The sentimental, silly things ...

Some years ago the flat I’d grown up in was being sold and I had to return home from university to pack up the rest of the stuff I hadn’t deemed important enough to take when I’d left. Knelt on my old bedroom floor, a plastic bag at one side, a bin liner the other, I sifted through the remnants of the past.

It wasn’t long before embarrassing CD’s, teen magazines and mouldy sparkly make-up and dried up nail varnishes made their way into the bin bag. It’s not necessarily that I was slapdash, but the more stuff I picked up from my past, the more quickly it became meaningless in my hands. Trinkets once held so dear, birthday cards once cherished ceased to have a power or sentiment beyond the time they were collected or received. And I was swept up in the urge to just chuck it all away and purge myself of history.

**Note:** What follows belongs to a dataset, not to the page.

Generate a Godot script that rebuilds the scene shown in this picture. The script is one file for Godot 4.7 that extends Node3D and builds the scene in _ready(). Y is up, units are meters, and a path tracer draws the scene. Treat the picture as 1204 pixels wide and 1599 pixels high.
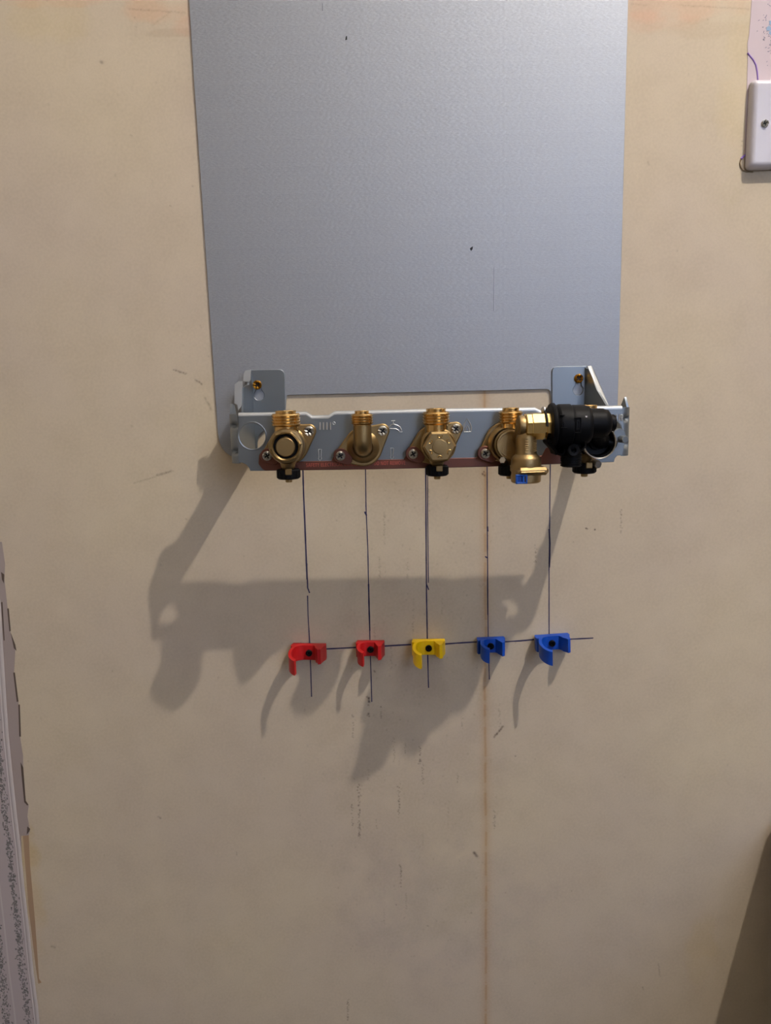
extends Node3D
# A steel boiler backing plate and valve bracket fixed to a stripped, stained wall.
# Shapes are written in millimetres (origin: the point of the wall straight in front of the lens) and committed in metres.

const CAM_H := 767.0
const FOCAL := 1157.0
const PITCH := 0.164061
const ROLL := 0.0247

# ------------------------------------------------------------------ camera numbers and measuring
func cam_axes() -> Array:
	var r0 := Vector3(1, 0, 0)
	var u0 := Vector3(0, cos(PITCH), -sin(PITCH))
	var f := Vector3(0, -sin(PITCH), -cos(PITCH))
	return [r0 * cos(ROLL) - u0 * sin(ROLL), u0 * cos(ROLL) + r0 * sin(ROLL), f]

func at(u: float, v: float, z: float = 0.0) -> Vector3:   # point in mm of the plane z where the measured line of sight meets it
	var a := cam_axes()
	var d: Vector3 = a[2] * FOCAL + a[0] * (u - 602.0) - a[1] * (v - 799.5)
	return Vector3(0, 0, CAM_H) + d * ((z - CAM_H) / d.z)

func at2(u: float, v: float, z: float = 0.0) -> Vector2:
	var p := at(u, v, z)
	return Vector2(p.x, p.y)

func poly_at(a: Array, z: float) -> PackedVector2Array:   # flat list u, v, u, v ... -> outline on the plane z
	var r := PackedVector2Array()
	for i in range(0, a.size(), 2):
		r.append(at2(a[i], a[i + 1], z))
	return r

# ------------------------------------------------------------------ mesh builder: triangle soup, normals by crease angle
class Soup:
	var v := PackedVector3Array()
	var uv := PackedVector2Array()

	func tri(a: Vector3, b: Vector3, c: Vector3) -> void:   # counter-clockwise from outside
		if (b - a).cross(c - a).length_squared() < 1e-10:
			return
		v.append(a); v.append(b); v.append(c)

	func quad(a: Vector3, b: Vector3, c: Vector3, d: Vector3) -> void:
		tri(a, b, c); tri(a, c, d)

	func lathe(prof: Array, xf: Transform3D, seg: int = 32, phase: float = 0.0) -> void:   # prof: (radius, height) from bottom to top
		for i in prof.size() - 1:
			var p: Vector2 = prof[i]
			var q: Vector2 = prof[i + 1]
			for k in seg:
				var a := TAU * k / seg + phase
				var b := TAU * (k + 1) / seg + phase
				var pa := xf * Vector3(p.x * cos(a), p.y, -p.x * sin(a))
				var pb := xf * Vector3(p.x * cos(b), p.y, -p.x * sin(b))
				var qa := xf * Vector3(q.x * cos(a), q.y, -q.x * sin(a))
				var qb := xf * Vector3(q.x * cos(b), q.y, -q.x * sin(b))
				quad(pa, pb, qb, qa)

	static func inset(loop: PackedVector2Array, d: float) -> PackedVector2Array:   # counter-clockwise loop, d > 0 goes inward
		var r := PackedVector2Array()
		var n := loop.size()
		for i in n:
			var e0 := (loop[i] - loop[(i + n - 1) % n]).normalized()
			var e1 := (loop[(i + 1) % n] - loop[i]).normalized()
			var n0 := Vector2(-e0.y, e0.x)
			var n1 := Vector2(-e1.y, e1.x)
			var m := n0 + n1
			var k := maxf(1.0 + n0.dot(n1), 0.35)
			r.append(loop[i] + m * (d / k))
		return r

	static func ccw(loop: PackedVector2Array) -> PackedVector2Array:
		var l := loop.duplicate()
		if Geometry2D.is_polygon_clockwise(l) == true:
			pass
		var s := 0.0
		for i in l.size():
			s += l[i].cross(l[(i + 1) % l.size()])
		if s < 0.0:
			l.reverse()
		return l

	func cap(outer: PackedVector2Array, holes: Array, z: float, xf: Transform3D, up: bool) -> void:
		var pieces: Array = [outer]
		if holes.size():
			var cuts: Array = []
			for h: PackedVector2Array in holes:
				var c := Vector2.ZERO
				for p in h: c += p
				cuts.append(c.x / h.size())
			cuts.sort()
			var lo := -1e4
			cuts.append(1e4)
			pieces = []
			for x: float in cuts:
				if x - lo < 0.01: continue
				var strip := PackedVector2Array([Vector2(lo, -1e4), Vector2(x, -1e4), Vector2(x, 1e4), Vector2(lo, 1e4)])
				var got: Array = Geometry2D.intersect_polygons(outer, strip)
				for h: PackedVector2Array in holes:
					var next: Array = []
					for g in got:
						next.append_array(Geometry2D.clip_polygons(g, h))
					got = next
				pieces.append_array(got)
				lo = x
		for g: PackedVector2Array in pieces:
			var idx := Geometry2D.triangulate_polygon(g)
			for i in range(0, idx.size(), 3):
				var a := g[idx[i]]
				var b := g[idx[i + 1]]
				var c := g[idx[i + 2]]
				if (b - a).cross(c - a) < 0.0:
					var t := b
					b = c
					c = t
				var A := xf * Vector3(a.x, a.y, z)
				var B := xf * Vector3(b.x, b.y, z)
				var C := xf * Vector3(c.x, c.y, z)
				if up: tri(A, B, C)
				else: tri(A, C, B)

	func extrude(outer_in: PackedVector2Array, z0: float, z1: float, bevel: float = 0.0, xf: Transform3D = Transform3D.IDENTITY, holes_in: Array = []) -> void:
		var outer := ccw(outer_in)
		var holes: Array = []
		for h in holes_in: holes.append(ccw(h))
		var top := inset(outer, bevel) if bevel > 0.0 else outer
		var htop: Array = []
		for h in holes: htop.append(inset(h, -bevel) if bevel > 0.0 else h)
		cap(top, htop, z1, xf, true)
		cap(outer, holes, z0, xf, false)
		var loops: Array = [[outer, top, false]]
		for i in holes.size(): loops.append([holes[i], htop[i], true])
		for l in loops:
			var o: PackedVector2Array = l[0]
			var t: PackedVector2Array = l[1]
			for i in o.size():
				var j := (i + 1) % o.size()
				var a := xf * Vector3(o[i].x, o[i].y, z0)
				var b := xf * Vector3(o[j].x, o[j].y, z0)
				var c := xf * Vector3(o[j].x, o[j].y, z1 - bevel)
				var d := xf * Vector3(o[i].x, o[i].y, z1 - bevel)
				if l[2]: quad(b, a, d, c)
				else: quad(a, b, c, d)
				if bevel > 0.0:
					var e := xf * Vector3(t[j].x, t[j].y, z1)
					var f := xf * Vector3(t[i].x, t[i].y, z1)
					if l[2]: quad(c, d, f, e)
					else: quad(d, c, e, f)

	func box(c: Vector3, s: Vector3, bev: float = 0.6, basis: Basis = Basis.IDENTITY) -> void:   # bevelled box
		var h := s * 0.5
		var b := minf(bev, minf(h.x, minf(h.y, h.z)) * 0.9)
		var xf := Transform3D(basis, c)
		var p := func(sx: int, sy: int, sz: int, ax: int) -> Vector3:
			var q := Vector3(sx * (h.x - b), sy * (h.y - b), sz * (h.z - b))
			if ax == 0: q.x = sx * h.x
			elif ax == 1: q.y = sy * h.y
			else: q.z = sz * h.z
			return xf * q
		var fix := func(a: Vector3, bb: Vector3, cc: Vector3, d: Vector3) -> void:
			if (bb - a).cross(cc - a).dot((a + cc) * 0.5 - c) < 0.0: quad(d, cc, bb, a)
			else: quad(a, bb, cc, d)
		for sg in [-1, 1]:
			fix.call(p.call(sg, -1, -1, 0), p.call(sg, 1, -1, 0), p.call(sg, 1, 1, 0), p.call(sg, -1, 1, 0))
			fix.call(p.call(-1, sg, -1, 1), p.call(1, sg, -1, 1), p.call(1, sg, 1, 1), p.call(-1, sg, 1, 1))
			fix.call(p.call(-1, -1, sg, 2), p.call(1, -1, sg, 2), p.call(1, 1, sg, 2), p.call(-1, 1, sg, 2))
		for i in [-1, 1]:
			for j in [-1, 1]:
				fix.call(p.call(i, j, -1, 0), p.call(i, j, 1, 0), p.call(i, j, 1, 1), p.call(i, j, -1, 1))
				fix.call(p.call(i, -1, j, 0), p.call(i, 1, j, 0), p.call(i, 1, j, 2), p.call(i, -1, j, 2))
				fix.call(p.call(-1, i, j, 1), p.call(1, i, j, 1), p.call(1, i, j, 2), p.call(-1, i, j, 2))
				for k in [-1, 1]:
					var A: Vector3 = p.call(i, j, k, 0)
					var B: Vector3 = p.call(i, j, k, 1)
					var C: Vector3 = p.call(i, j, k, 2)
					if (B - A).cross(C - A).dot(A - c) < 0.0: tri(A, C, B)
					else: tri(A, B, C)

	func tube(path: Array, r: float, seg: int = 10, capped: bool = true, r_end: float = -1.0) -> void:
		var n := path.size()
		var side := Vector3.ZERO
		var rings: Array = []
		for i in n:
			var t: Vector3 = (path[mini(i + 1, n - 1)] - path[maxi(i - 1, 0)]).normalized()
			if side == Vector3.ZERO:
				side = t.cross(Vector3.UP)
				if side.length() < 0.1: side = t.cross(Vector3.RIGHT)
			side = (side - t * side.dot(t)).normalized()
			var up := t.cross(side)
			var rr := r if r_end < 0.0 else lerpf(r, r_end, float(i) / (n - 1))
			var ring := PackedVector3Array()
			for k in seg:
				var a := TAU * k / seg
				ring.append(path[i] + side * cos(a) * rr + up * sin(a) * rr)
			rings.append(ring)
		for i in n - 1:
			for k in seg:
				var j := (k + 1) % seg
				quad(rings[i][k], rings[i][j], rings[i + 1][j], rings[i + 1][k])
		if capped:
			for k in seg:
				var j := (k + 1) % seg
				tri(path[0], rings[0][j], rings[0][k])
				tri(path[n - 1], rings[n - 1][k], rings[n - 1][j])

	func ball(c: Vector3, r: Vector3, nu: int = 24, nv: int = 14) -> void:
		var prof: Array = []
		for i in nv + 1:
			var t := -PI / 2 + PI * i / nv
			prof.append(Vector2(maxf(cos(t), 0.0), sin(t)))
		lathe(prof, Transform3D(Basis.from_scale(r), c), nu)

	func mesh(crease: float = 38.0) -> ArrayMesh:
		var n := v.size()
		var fn := PackedVector3Array()
		var at_key := {}
		var keys: Array[Vector3i] = []
		keys.resize(n)
		for f in n / 3:
			var c := (v[f * 3 + 1] - v[f * 3]).cross(v[f * 3 + 2] - v[f * 3])
			fn.append(c)
			for k in 3:
				var q := Vector3i((v[f * 3 + k] * 40.0).round())
				keys[f * 3 + k] = q
				if not at_key.has(q): at_key[q] = PackedInt32Array()
				at_key[q].append(f)
		var unit := PackedVector3Array()
		for c in fn: unit.append(c.normalized())
		var lim := cos(deg_to_rad(crease))
		var nn := PackedVector3Array()
		var vv := PackedVector3Array()
		nn.resize(n); vv.resize(n)
		var uu := PackedVector2Array()
		uu.resize(n)
		for f in n / 3:
			for k in 3:
				var s := Vector3.ZERO
				for g in at_key[keys[f * 3 + k]]:
					if unit[g].dot(unit[f]) > lim: s += fn[g]
				var o := f * 3 + (k if k == 0 else 3 - k)   # clockwise is the front in Godot
				nn[o] = s.normalized() if s.length() > 1e-9 else unit[f]
				vv[o] = v[f * 3 + k] * 0.001
				if uv.size() == n: uu[o] = uv[f * 3 + k]
		var arr := []
		arr.resize(Mesh.ARRAY_MAX)
		arr[Mesh.ARRAY_VERTEX] = vv
		arr[Mesh.ARRAY_NORMAL] = nn
		if uv.size() == n: arr[Mesh.ARRAY_TEX_UV] = uu
		var m := ArrayMesh.new()
		m.add_surface_from_arrays(Mesh.PRIMITIVE_TRIANGLES, arr)
		return m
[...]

I wasn’t entirely ruthless - one knows the worth of a silver pocket watch beyond its simple weight in your hand. So I set aside my papa’s father’s timepiece in the keep-sake section. Cold and solid, and not to mention its discovery coming mere months after his death it’s a thing worth keeping not merely for sentiment but for the sake of honour.

Sometimes it’s easier when you are dealing with what’s the ‘right thing to do’ to forget the tiny little things you ‘should’ do, even if they are done just for posterity’s sake. So that day I chucked the handful of Valentine’s cards I got in my ‘youth’ and the one and only love letter, I think, I’ve ever received. I say ‘think’ because I’m not sure it was a love letter at all, although its filled with friendship and ‘perhaps more’, signed off with a ‘love always’ that still stings when I think about it, even now, eight years on.

Four years have passed since I knelt on that carpet for the last time and I’m feeling the wave of sentimentality of a girl who wishes she could read those words again. This is a wave of sentimentality of a girl who would like to indulgently run a finger over the indentation of the ball point on creamy paper. And this isn’t because objects can ever bring back the past, but rather just for the simple, blissful, momentary escape into private history.

Perhaps this is why they want to fob off the young as foolish and in turn why we dismiss the old as silly fools.